Is it “fun” to about to launch into the unknown? Well, yes and no. It’s fun to feel engaged in the creative world and think outside the box. It’s less fun to know the realities of salary requirements and health coverage and car payments and also try to think outside the box.

I don’t know. I don’t know what will happen. I know I have more work to do, more actual sitting down and developing a plan to do. And I think I’m going to have to reach out for help from folks to help me hold the space to do that.

It’s funny. (I keep on saying that! But, this all amuses the observer part of me, I’ll tell you!) Over a year ago, I sat with two women who helped me form a game-plan for alternative classes I could facilitate.

About 6 months ago, I sat with a different pair of folks, who helped me develop a different plan for an alternative after-school program.

I’ve been dipping my toe into these waters, and have subsequently thrown my arms up into their faces and said, But I don’t know, I don’t know enough and it’s too hard and I don’t have the tools.

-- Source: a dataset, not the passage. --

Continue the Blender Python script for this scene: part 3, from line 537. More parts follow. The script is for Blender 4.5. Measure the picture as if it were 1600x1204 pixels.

I’ve abandoned this line of thinking as many times as I’ve lit the fires in the eyes of my friends, who’ve said, Molly, this is totally possible.

So, I guess it’s time for me to dig my notes out of the closet like my mom's half-finished quilts. Time to breathe deeply and let myself live the life I’ve consistently told others I want to live.

It’s also time for me to call those friends back in and have them hold my hand as I sort through those notes and make moves in this direction. Because, as I’ve said before, Sometimes I need someone else to hold the lantern of hope.